Each line from the start of the data below through the one containing "return m, nt, nt.nodes['Principled BSDF']" must be reproduced exactly.

--

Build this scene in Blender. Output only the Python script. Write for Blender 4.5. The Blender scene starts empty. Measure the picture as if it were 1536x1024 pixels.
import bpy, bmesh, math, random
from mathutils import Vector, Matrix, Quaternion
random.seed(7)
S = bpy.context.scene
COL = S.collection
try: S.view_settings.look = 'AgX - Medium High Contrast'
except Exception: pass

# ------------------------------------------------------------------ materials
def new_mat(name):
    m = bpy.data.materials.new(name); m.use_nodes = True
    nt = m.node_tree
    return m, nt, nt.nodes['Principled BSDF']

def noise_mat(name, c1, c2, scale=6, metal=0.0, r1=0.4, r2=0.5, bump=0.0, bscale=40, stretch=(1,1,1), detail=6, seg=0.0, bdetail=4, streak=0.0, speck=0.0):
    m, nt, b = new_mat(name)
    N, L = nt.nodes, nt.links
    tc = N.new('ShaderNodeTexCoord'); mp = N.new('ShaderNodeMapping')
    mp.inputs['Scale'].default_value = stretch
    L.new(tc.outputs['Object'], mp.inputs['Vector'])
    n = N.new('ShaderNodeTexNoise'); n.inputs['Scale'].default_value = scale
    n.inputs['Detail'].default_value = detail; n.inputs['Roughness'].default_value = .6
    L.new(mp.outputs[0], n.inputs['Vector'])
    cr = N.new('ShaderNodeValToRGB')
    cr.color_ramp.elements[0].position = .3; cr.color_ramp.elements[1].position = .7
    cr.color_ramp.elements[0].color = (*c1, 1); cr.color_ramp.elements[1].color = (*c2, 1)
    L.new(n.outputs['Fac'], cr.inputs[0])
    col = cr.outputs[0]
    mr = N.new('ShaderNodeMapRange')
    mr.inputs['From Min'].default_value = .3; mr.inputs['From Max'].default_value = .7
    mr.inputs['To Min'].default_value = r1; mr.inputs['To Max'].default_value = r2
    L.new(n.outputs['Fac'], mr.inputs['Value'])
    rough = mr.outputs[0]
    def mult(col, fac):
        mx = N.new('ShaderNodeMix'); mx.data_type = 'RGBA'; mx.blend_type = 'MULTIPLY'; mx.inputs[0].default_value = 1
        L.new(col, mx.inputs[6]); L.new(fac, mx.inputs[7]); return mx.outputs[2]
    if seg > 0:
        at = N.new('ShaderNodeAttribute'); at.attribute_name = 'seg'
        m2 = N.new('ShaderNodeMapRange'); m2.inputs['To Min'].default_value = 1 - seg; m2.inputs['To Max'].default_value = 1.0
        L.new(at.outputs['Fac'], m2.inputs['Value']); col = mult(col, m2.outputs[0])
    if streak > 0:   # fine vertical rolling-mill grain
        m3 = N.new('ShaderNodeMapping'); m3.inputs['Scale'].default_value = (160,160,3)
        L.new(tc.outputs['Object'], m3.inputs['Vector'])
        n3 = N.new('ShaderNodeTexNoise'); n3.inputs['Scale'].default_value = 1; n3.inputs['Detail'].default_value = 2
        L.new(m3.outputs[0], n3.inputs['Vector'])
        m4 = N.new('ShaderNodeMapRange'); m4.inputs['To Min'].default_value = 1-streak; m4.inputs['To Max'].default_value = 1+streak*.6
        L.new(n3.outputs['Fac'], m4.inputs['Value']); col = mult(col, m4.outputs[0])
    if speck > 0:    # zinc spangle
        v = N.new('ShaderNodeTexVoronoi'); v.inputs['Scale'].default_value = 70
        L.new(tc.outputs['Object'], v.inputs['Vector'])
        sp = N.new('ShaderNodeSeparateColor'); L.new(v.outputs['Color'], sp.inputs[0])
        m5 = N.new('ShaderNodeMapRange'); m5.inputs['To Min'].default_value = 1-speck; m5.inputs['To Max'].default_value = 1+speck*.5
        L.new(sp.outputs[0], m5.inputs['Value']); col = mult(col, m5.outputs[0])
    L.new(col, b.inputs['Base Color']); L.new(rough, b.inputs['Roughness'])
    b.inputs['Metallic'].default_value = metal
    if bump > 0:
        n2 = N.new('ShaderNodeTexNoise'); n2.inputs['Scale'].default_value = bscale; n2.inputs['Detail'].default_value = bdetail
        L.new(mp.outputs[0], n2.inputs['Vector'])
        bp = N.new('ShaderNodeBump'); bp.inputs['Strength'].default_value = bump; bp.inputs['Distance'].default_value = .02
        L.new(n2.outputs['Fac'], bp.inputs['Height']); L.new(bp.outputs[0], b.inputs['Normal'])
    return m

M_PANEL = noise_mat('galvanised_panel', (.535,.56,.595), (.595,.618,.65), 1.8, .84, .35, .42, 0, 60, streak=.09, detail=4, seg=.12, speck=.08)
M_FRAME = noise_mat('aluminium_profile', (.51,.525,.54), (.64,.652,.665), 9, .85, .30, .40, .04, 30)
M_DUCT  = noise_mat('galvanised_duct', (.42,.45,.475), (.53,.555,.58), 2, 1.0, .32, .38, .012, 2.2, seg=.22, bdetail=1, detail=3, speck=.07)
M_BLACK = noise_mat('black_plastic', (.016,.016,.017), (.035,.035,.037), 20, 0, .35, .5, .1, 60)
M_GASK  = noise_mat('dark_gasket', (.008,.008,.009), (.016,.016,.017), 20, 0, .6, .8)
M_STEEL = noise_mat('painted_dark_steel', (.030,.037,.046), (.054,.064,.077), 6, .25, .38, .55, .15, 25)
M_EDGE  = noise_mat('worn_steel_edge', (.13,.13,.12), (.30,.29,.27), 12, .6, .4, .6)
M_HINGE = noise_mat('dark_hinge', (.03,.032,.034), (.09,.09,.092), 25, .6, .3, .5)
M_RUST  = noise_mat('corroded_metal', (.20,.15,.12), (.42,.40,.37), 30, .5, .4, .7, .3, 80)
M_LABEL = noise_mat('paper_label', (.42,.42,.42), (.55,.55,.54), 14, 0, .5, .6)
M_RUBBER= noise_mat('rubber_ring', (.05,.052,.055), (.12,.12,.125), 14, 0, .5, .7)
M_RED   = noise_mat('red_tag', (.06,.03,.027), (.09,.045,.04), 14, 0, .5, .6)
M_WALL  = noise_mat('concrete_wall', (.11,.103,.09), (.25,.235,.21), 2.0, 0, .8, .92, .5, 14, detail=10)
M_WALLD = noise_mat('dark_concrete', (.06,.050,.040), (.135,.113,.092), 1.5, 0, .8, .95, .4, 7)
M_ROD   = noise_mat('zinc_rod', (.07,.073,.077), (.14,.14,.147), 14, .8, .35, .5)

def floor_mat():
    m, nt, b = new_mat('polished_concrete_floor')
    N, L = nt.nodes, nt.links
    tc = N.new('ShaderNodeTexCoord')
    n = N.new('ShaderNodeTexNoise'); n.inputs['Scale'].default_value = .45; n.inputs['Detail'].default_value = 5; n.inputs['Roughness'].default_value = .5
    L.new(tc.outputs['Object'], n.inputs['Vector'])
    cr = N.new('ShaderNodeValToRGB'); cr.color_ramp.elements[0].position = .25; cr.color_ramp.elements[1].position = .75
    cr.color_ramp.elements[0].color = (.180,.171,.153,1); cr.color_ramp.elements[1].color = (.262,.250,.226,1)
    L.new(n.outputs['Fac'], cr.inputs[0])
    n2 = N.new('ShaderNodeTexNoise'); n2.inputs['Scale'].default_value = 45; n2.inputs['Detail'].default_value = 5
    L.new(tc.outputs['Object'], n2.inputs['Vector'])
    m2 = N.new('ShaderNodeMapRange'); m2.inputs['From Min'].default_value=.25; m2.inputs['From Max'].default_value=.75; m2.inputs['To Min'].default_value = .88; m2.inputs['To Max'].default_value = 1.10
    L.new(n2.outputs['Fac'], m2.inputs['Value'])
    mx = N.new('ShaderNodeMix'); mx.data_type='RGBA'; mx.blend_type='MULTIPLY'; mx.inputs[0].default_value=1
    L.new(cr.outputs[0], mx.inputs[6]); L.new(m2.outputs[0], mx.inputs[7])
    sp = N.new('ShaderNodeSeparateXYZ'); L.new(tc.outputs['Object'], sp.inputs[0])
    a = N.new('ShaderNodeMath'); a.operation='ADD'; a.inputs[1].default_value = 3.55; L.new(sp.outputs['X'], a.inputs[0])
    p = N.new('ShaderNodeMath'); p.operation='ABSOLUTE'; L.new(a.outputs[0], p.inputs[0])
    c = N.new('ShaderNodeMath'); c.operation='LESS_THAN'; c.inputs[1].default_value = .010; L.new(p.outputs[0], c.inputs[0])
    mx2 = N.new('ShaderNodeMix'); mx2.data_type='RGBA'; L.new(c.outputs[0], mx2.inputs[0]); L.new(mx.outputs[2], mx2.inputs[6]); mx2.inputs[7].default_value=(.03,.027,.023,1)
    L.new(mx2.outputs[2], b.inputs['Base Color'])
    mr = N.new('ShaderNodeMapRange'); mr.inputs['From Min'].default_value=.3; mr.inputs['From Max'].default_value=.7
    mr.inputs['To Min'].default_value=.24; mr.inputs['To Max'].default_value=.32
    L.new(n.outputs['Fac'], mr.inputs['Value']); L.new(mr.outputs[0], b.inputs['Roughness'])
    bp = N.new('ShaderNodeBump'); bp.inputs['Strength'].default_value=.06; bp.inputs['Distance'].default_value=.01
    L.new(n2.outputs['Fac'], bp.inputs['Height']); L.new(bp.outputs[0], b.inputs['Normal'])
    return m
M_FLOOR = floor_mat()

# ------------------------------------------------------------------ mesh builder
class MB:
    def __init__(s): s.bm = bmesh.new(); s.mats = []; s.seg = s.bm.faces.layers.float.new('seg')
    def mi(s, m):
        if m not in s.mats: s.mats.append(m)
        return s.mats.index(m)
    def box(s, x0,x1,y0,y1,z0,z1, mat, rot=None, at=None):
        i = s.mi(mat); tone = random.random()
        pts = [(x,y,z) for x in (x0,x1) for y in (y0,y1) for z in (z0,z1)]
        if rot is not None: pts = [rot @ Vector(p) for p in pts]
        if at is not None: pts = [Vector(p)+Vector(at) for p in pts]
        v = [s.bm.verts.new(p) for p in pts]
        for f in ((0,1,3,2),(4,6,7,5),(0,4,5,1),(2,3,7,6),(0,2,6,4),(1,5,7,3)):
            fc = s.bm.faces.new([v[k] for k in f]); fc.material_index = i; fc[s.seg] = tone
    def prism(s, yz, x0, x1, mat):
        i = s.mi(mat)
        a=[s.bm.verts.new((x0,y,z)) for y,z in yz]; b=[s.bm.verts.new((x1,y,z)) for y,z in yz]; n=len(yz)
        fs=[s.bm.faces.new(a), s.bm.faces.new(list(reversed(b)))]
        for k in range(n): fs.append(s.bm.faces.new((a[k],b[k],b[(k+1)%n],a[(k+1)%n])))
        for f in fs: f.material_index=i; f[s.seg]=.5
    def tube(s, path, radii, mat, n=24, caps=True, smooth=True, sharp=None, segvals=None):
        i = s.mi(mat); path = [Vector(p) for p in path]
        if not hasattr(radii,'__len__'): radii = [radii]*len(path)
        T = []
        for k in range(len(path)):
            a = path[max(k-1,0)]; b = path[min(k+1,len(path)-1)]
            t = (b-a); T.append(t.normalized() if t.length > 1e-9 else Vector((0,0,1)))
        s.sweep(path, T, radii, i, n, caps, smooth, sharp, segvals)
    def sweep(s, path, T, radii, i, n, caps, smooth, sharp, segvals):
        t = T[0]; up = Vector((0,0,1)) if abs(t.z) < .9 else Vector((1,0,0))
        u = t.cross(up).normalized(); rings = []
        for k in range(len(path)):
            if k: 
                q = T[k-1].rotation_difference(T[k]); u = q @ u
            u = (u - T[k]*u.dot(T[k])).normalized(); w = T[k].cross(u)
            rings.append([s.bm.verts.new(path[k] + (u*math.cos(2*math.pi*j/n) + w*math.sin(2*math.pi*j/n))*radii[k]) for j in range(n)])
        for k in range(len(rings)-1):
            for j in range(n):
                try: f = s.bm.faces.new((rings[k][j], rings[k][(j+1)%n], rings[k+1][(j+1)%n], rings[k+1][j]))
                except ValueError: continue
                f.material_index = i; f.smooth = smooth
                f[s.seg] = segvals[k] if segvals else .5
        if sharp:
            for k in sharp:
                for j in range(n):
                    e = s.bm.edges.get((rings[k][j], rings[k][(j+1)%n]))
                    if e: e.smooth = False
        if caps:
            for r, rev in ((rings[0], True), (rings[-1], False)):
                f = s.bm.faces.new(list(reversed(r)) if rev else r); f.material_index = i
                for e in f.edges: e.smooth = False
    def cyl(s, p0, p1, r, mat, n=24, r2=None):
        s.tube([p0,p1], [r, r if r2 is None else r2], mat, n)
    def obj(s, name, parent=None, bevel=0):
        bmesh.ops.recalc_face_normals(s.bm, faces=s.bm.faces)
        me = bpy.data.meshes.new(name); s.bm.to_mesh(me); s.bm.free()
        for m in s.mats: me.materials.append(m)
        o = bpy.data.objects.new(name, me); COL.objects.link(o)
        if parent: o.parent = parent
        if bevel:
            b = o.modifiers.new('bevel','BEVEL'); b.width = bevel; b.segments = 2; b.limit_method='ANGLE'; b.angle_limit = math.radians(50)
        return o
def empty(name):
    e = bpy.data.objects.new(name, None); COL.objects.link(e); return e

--

_Solution to this problem_.
Build this scene in Blender. Output only the Python script. Write for Blender 4.5. The Blender scene starts empty. Measure the picture as if it were 1536x1024 pixels.
import bpy, bmesh, math, random
from mathutils import Vector, Matrix, Quaternion
random.seed(7)
S = bpy.context.scene
COL = S.collection
try: S.view_settings.look = 'AgX - Medium High Contrast'
except Exception: pass

# ------------------------------------------------------------------ materials
def new_mat(name):
    m = bpy.data.materials.new(name); m.use_nodes = True
    nt = m.node_tree
    return m, nt, nt.nodes['Principled BSDF']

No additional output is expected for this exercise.